→ **Problem to work on**: Exactly as given, write out the lines from the one containing "Continue the Blender" through the end of the listing, with both ends included and nothing else.
— Start Entries —
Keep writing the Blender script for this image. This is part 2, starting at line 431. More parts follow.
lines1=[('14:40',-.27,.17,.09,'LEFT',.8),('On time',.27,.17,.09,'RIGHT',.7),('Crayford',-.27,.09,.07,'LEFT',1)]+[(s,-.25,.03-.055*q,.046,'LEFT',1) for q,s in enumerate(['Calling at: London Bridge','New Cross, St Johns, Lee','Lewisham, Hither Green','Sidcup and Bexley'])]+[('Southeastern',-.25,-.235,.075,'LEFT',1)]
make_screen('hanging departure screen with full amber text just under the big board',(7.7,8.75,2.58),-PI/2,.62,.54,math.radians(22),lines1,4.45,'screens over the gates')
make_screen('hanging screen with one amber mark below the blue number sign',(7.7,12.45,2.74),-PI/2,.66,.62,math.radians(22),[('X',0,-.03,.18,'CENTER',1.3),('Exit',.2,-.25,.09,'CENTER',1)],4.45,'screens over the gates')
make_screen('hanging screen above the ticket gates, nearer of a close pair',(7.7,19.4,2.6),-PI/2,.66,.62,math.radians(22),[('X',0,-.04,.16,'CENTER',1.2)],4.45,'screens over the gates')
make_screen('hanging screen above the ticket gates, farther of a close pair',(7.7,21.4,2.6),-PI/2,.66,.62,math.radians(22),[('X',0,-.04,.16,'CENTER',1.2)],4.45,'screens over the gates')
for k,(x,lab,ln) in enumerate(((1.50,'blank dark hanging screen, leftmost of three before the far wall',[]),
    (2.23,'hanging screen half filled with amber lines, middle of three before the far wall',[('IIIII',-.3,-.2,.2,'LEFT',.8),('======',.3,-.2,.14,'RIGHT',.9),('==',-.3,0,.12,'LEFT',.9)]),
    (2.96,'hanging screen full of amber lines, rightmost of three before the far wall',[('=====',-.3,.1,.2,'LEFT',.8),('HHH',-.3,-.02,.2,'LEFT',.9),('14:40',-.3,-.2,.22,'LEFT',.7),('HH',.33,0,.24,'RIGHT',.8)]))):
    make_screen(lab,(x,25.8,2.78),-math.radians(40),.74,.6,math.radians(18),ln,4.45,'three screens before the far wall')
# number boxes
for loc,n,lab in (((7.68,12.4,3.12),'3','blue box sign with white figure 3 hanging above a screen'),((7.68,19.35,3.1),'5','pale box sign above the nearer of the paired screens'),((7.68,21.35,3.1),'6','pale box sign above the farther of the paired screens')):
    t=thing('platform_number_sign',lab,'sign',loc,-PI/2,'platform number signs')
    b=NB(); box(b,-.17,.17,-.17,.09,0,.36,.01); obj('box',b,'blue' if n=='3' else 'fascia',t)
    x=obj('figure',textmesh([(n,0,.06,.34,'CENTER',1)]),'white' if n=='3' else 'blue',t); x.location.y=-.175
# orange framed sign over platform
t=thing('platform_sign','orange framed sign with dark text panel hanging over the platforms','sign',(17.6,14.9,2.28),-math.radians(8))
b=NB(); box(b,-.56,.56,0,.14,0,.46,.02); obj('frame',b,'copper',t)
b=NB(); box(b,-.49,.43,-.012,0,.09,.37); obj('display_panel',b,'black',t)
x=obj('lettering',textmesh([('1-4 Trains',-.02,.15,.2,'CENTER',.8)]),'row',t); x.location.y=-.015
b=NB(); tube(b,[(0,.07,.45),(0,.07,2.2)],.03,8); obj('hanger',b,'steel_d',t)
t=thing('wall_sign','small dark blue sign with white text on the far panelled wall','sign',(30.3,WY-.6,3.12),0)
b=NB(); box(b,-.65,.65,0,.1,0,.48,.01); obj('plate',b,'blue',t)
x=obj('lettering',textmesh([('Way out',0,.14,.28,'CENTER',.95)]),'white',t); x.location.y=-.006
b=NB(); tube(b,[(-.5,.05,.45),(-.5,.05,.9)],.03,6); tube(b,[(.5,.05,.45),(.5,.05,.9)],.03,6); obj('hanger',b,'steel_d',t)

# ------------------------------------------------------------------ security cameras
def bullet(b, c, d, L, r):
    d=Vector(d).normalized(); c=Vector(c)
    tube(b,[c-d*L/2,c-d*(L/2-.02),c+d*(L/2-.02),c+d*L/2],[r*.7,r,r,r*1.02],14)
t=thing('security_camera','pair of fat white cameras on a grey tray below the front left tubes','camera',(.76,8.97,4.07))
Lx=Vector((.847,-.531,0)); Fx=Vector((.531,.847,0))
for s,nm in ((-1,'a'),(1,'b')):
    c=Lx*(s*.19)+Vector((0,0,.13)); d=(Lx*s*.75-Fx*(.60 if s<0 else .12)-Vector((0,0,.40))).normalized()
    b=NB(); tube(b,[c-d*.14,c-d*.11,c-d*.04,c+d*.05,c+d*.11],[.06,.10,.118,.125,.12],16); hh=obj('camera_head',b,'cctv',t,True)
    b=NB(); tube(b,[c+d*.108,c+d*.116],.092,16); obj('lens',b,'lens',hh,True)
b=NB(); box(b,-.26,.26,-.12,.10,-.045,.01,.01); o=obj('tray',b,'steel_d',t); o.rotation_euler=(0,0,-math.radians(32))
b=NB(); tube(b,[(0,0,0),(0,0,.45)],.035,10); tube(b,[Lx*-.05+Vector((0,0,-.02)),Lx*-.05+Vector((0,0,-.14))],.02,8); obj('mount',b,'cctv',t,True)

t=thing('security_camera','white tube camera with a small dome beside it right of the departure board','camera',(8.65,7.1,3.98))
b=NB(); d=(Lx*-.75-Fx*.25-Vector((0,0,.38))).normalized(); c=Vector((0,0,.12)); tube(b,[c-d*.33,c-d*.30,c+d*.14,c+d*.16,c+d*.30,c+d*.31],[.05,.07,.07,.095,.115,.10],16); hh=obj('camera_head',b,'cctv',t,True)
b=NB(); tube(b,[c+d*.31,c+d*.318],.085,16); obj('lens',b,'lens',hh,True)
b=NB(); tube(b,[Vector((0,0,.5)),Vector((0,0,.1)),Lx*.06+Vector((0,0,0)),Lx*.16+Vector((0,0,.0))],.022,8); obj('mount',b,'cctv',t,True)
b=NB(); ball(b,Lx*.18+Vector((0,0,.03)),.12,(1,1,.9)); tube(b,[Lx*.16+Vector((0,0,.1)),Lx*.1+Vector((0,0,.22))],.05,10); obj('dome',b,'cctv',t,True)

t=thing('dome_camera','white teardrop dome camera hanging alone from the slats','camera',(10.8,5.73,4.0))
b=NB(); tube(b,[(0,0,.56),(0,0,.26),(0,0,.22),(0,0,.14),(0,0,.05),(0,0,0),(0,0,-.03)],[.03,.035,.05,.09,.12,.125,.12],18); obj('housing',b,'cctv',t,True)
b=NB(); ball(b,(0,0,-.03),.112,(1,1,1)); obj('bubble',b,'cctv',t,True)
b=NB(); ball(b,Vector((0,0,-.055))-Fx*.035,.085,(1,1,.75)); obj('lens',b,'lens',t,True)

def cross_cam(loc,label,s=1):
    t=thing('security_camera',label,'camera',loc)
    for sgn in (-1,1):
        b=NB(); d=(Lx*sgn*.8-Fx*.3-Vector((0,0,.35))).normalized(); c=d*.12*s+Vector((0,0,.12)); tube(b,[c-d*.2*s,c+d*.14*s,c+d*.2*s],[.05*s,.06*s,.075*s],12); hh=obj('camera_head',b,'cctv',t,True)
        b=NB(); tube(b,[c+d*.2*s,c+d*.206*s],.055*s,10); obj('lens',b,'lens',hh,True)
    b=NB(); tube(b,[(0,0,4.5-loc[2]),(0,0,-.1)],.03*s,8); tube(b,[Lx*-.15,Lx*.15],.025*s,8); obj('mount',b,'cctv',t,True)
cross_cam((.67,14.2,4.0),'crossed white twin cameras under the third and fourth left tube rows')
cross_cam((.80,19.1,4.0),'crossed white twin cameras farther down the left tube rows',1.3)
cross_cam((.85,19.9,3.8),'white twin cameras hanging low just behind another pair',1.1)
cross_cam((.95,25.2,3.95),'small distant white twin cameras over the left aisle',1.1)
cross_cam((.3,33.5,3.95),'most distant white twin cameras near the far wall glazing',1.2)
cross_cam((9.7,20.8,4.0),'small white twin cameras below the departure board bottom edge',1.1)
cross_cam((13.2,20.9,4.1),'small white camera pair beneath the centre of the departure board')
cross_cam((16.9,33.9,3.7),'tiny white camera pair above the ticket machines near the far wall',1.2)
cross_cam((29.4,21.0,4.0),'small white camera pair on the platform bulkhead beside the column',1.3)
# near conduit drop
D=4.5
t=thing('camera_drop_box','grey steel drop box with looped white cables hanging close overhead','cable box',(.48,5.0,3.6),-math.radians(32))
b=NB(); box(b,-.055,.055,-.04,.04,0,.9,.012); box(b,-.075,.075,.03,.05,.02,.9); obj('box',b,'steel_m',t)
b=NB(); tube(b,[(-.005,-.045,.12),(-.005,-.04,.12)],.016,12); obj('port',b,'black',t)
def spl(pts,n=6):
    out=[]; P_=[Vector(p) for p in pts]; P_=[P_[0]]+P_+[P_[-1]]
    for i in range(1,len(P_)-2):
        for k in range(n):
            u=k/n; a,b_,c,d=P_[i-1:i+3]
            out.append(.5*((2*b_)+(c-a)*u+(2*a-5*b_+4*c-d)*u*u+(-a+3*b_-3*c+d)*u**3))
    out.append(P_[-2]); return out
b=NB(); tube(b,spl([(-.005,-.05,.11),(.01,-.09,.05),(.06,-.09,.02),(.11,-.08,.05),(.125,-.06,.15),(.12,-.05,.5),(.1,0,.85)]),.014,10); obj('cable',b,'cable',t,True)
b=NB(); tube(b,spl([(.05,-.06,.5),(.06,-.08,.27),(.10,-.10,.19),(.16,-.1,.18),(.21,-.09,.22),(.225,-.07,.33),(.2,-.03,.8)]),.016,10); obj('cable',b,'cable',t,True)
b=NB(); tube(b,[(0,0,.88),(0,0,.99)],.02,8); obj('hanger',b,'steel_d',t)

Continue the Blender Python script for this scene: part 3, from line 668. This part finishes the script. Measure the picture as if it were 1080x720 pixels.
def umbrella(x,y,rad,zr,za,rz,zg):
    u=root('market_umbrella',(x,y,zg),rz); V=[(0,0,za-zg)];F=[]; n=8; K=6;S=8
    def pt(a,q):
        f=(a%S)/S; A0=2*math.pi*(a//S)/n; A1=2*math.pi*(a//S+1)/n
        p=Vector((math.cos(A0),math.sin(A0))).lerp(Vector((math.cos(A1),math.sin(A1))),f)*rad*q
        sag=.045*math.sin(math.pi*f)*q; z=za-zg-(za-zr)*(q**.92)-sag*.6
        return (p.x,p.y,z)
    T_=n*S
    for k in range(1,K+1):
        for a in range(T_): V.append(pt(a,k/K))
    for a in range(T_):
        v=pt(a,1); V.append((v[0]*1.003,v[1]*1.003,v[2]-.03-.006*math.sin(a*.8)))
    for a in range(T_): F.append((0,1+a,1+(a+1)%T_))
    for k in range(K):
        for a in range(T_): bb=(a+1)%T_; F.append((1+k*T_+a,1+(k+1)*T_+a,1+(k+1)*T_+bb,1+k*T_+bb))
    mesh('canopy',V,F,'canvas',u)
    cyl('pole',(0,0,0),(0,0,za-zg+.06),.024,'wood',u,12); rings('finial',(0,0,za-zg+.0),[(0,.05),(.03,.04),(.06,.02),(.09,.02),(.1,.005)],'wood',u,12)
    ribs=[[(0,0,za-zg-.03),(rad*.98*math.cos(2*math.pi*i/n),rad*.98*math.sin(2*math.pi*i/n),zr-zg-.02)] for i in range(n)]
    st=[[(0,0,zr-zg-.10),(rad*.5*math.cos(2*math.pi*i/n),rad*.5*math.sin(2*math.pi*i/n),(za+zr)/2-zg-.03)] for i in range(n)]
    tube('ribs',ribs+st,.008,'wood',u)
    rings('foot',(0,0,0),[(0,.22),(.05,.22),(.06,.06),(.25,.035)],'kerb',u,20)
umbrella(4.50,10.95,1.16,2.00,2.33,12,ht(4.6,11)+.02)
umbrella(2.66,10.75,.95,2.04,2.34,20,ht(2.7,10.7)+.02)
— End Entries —
→ **Output for this exercise**:
Continue the Blender Python script for this scene: part 3, from line 668. This part finishes the script. Measure the picture as if it were 1080x720 pixels.
def umbrella(x,y,rad,zr,za,rz,zg):
    u=root('market_umbrella',(x,y,zg),rz); V=[(0,0,za-zg)];F=[]; n=8; K=6;S=8
    def pt(a,q):
        f=(a%S)/S; A0=2*math.pi*(a//S)/n; A1=2*math.pi*(a//S+1)/n
        p=Vector((math.cos(A0),math.sin(A0))).lerp(Vector((math.cos(A1),math.sin(A1))),f)*rad*q
        sag=.045*math.sin(math.pi*f)*q; z=za-zg-(za-zr)*(q**.92)-sag*.6
        return (p.x,p.y,z)
    T_=n*S
    for k in range(1,K+1):
        for a in range(T_): V.append(pt(a,k/K))
    for a in range(T_):
        v=pt(a,1); V.append((v[0]*1.003,v[1]*1.003,v[2]-.03-.006*math.sin(a*.8)))
    for a in range(T_): F.append((0,1+a,1+(a+1)%T_))
    for k in range(K):
        for a in range(T_): bb=(a+1)%T_; F.append((1+k*T_+a,1+(k+1)*T_+a,1+(k+1)*T_+bb,1+k*T_+bb))
    mesh('canopy',V,F,'canvas',u)
    cyl('pole',(0,0,0),(0,0,za-zg+.06),.024,'wood',u,12); rings('finial',(0,0,za-zg+.0),[(0,.05),(.03,.04),(.06,.02),(.09,.02),(.1,.005)],'wood',u,12)
    ribs=[[(0,0,za-zg-.03),(rad*.98*math.cos(2*math.pi*i/n),rad*.98*math.sin(2*math.pi*i/n),zr-zg-.02)] for i in range(n)]
    st=[[(0,0,zr-zg-.10),(rad*.5*math.cos(2*math.pi*i/n),rad*.5*math.sin(2*math.pi*i/n),(za+zr)/2-zg-.03)] for i in range(n)]
    tube('ribs',ribs+st,.008,'wood',u)
    rings('foot',(0,0,0),[(0,.22),(.05,.22),(.06,.06),(.25,.035)],'kerb',u,20)
umbrella(4.50,10.95,1.16,2.00,2.33,12,ht(4.6,11)+.02)
umbrella(2.66,10.75,.95,2.04,2.34,20,ht(2.7,10.7)+.02)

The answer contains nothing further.